## Task
Pictures must not be retyped. Return exactly the lines from the one with "Write a Blender" through the one with "SC.camera = cam", both included, and no others.

#### Data provided

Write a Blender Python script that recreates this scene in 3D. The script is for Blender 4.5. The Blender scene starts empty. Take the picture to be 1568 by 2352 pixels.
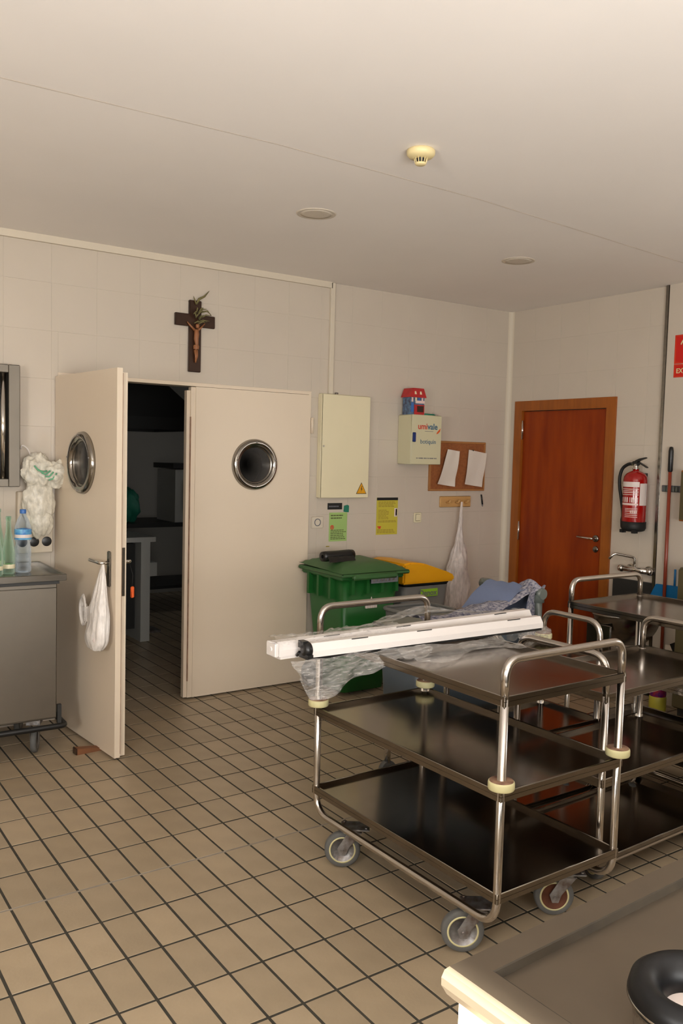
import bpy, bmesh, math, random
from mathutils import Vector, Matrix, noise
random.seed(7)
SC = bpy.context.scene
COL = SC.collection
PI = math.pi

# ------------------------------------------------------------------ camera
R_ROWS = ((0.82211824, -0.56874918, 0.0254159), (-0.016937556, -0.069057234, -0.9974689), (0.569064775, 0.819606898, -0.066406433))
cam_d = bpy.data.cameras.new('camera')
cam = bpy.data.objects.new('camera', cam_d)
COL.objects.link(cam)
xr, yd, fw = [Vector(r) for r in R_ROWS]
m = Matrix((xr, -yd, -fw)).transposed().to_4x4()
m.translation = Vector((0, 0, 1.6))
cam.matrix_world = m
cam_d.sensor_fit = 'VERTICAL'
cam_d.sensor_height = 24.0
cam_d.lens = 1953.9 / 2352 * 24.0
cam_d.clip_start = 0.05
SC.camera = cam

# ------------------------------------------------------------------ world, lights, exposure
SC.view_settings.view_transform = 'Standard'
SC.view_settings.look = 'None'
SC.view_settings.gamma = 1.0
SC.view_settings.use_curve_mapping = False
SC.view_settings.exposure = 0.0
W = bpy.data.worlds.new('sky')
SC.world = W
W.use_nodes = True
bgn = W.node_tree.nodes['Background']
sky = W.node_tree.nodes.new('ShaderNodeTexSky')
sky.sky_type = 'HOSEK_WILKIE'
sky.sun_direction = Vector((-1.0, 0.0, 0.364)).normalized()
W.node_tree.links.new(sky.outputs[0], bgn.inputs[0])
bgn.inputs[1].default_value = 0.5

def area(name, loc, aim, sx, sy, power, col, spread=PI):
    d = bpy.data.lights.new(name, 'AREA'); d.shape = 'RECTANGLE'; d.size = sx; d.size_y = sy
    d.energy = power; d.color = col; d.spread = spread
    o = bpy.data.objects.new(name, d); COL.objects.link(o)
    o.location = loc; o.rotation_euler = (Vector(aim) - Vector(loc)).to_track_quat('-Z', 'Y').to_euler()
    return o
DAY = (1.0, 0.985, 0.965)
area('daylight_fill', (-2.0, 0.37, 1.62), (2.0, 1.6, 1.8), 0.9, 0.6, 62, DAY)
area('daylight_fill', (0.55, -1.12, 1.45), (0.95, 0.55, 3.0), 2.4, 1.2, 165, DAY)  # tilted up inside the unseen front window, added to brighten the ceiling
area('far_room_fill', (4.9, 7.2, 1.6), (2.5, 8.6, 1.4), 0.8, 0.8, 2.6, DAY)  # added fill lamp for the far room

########
#### Data provided

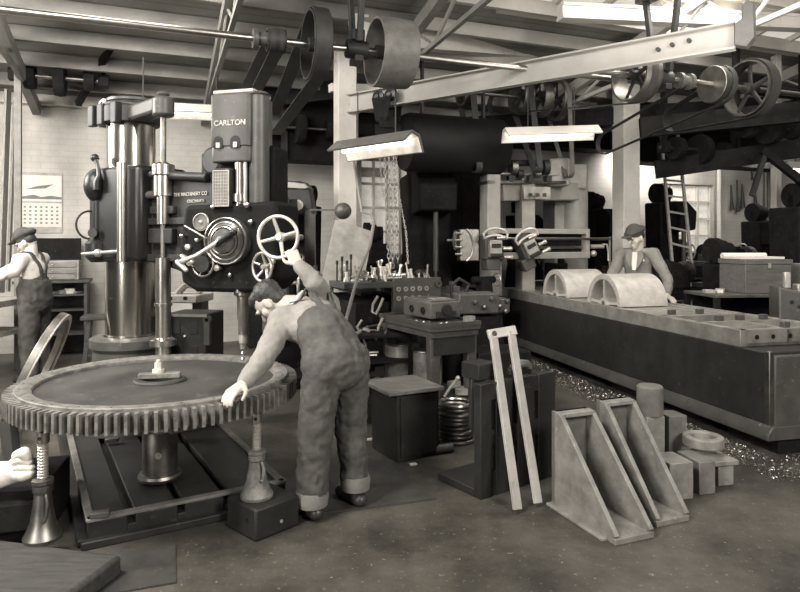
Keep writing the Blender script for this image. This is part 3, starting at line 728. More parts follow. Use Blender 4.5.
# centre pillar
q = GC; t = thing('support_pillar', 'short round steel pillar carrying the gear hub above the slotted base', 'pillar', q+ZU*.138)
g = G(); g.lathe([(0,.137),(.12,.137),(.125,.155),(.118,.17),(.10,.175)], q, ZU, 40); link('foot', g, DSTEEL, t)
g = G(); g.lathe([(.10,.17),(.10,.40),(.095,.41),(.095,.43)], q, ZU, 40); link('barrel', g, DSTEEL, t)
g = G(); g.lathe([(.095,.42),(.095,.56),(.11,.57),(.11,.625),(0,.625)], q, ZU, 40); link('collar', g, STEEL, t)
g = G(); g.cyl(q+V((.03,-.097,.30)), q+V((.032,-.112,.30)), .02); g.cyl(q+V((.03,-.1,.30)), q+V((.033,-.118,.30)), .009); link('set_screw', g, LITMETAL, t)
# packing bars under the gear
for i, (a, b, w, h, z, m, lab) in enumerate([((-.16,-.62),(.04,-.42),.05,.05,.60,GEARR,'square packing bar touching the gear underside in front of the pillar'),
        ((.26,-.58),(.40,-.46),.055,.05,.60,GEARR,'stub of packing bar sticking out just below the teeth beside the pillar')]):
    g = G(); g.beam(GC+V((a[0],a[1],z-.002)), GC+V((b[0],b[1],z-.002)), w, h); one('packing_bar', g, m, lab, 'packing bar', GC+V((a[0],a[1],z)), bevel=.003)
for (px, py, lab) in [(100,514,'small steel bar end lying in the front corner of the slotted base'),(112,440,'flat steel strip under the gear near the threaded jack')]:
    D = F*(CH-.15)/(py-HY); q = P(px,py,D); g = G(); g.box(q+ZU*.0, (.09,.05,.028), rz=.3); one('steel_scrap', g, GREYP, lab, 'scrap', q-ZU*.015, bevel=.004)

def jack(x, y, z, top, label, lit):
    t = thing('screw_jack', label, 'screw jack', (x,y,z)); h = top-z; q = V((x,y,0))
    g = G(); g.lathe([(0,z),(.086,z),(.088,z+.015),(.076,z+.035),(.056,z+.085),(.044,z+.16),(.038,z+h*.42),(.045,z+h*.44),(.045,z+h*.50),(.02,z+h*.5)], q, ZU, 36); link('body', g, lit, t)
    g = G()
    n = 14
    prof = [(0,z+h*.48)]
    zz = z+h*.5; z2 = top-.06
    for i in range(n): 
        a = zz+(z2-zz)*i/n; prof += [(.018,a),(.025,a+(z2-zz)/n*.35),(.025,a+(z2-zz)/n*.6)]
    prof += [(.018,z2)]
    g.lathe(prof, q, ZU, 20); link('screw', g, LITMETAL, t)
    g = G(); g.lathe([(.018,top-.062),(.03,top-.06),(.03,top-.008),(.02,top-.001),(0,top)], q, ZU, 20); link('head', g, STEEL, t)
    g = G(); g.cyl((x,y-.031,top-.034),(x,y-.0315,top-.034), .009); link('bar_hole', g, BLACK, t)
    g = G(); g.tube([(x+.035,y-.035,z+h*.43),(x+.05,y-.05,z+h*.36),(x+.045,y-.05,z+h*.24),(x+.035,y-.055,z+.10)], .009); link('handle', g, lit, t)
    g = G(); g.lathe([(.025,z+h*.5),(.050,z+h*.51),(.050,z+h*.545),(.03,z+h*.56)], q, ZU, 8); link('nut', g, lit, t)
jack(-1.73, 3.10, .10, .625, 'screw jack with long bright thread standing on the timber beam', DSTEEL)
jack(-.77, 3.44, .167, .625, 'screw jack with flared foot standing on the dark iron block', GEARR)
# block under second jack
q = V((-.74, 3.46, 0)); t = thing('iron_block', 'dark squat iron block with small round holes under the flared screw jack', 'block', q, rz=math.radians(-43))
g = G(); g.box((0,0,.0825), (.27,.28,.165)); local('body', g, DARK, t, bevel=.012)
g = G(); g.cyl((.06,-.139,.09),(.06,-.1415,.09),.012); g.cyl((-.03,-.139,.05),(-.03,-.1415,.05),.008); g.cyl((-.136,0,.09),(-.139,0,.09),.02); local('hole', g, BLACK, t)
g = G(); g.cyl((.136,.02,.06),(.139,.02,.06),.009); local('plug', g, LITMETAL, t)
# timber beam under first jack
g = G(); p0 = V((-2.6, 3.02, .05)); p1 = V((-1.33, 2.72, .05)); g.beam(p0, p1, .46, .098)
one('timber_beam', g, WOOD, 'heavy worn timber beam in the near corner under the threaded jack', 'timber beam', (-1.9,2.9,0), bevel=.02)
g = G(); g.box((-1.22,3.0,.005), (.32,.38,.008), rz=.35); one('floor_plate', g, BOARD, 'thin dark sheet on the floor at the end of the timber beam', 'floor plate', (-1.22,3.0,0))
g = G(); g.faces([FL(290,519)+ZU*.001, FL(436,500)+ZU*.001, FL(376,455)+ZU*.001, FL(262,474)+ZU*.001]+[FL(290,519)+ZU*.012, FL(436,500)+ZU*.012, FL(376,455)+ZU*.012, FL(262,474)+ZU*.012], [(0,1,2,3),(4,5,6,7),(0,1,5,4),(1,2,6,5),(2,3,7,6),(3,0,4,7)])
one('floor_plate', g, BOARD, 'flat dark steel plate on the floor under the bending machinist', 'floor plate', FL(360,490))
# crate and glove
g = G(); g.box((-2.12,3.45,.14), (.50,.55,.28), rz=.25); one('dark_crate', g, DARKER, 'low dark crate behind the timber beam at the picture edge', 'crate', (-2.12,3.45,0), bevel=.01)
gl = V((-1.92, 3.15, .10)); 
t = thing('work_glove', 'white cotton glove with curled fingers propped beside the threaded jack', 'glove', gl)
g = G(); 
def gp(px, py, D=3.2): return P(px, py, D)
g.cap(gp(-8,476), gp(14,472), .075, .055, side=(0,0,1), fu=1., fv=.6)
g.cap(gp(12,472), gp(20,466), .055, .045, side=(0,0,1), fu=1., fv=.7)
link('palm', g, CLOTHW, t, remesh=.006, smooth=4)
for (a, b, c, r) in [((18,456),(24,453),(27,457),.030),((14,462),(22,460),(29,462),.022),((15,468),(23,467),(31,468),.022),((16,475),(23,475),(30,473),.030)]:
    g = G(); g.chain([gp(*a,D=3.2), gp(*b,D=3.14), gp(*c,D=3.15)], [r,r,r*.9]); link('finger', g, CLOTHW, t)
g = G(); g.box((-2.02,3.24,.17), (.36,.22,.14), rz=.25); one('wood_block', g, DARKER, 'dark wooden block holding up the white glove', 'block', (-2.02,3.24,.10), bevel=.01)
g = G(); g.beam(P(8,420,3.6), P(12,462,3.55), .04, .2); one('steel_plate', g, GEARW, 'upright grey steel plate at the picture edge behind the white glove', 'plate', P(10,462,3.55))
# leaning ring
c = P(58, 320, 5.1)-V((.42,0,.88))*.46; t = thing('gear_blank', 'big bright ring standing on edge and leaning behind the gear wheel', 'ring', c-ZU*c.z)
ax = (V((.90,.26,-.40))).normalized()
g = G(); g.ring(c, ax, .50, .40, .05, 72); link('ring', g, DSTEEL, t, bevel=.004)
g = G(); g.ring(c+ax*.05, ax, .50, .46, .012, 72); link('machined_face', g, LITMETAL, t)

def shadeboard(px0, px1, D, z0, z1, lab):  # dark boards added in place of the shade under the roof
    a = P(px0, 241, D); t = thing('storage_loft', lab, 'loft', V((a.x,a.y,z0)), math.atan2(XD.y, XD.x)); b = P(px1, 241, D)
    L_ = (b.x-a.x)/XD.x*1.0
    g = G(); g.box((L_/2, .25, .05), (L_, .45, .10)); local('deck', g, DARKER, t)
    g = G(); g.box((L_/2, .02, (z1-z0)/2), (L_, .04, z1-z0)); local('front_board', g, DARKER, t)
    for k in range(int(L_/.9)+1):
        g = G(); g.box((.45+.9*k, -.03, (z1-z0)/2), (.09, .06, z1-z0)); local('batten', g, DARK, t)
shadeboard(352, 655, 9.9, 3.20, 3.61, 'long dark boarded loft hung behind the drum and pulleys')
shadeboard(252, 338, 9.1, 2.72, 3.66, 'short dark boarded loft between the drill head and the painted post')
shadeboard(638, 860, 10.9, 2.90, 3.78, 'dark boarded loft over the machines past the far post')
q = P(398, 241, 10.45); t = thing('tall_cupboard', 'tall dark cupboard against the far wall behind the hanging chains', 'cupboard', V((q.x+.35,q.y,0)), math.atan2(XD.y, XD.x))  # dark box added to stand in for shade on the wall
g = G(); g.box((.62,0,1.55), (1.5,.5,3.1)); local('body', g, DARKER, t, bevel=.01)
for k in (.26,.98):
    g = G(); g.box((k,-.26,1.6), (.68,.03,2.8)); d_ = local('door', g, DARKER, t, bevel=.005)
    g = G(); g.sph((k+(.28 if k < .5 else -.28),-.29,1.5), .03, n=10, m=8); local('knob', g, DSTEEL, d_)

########

## Exercise answer
Write a Blender Python script that recreates this scene in 3D. The script is for Blender 4.5. The Blender scene starts empty. Take the picture to be 1568 by 2352 pixels.
import bpy, bmesh, math, random
from mathutils import Vector, Matrix, noise
random.seed(7)
SC = bpy.context.scene
COL = SC.collection
PI = math.pi

# ------------------------------------------------------------------ camera
R_ROWS = ((0.82211824, -0.56874918, 0.0254159), (-0.016937556, -0.069057234, -0.9974689), (0.569064775, 0.819606898, -0.066406433))
cam_d = bpy.data.cameras.new('camera')
cam = bpy.data.objects.new('camera', cam_d)
COL.objects.link(cam)
xr, yd, fw = [Vector(r) for r in R_ROWS]
m = Matrix((xr, -yd, -fw)).transposed().to_4x4()
m.translation = Vector((0, 0, 1.6))
cam.matrix_world = m
cam_d.sensor_fit = 'VERTICAL'
cam_d.sensor_height = 24.0
cam_d.lens = 1953.9 / 2352 * 24.0
cam_d.clip_start = 0.05
SC.camera = cam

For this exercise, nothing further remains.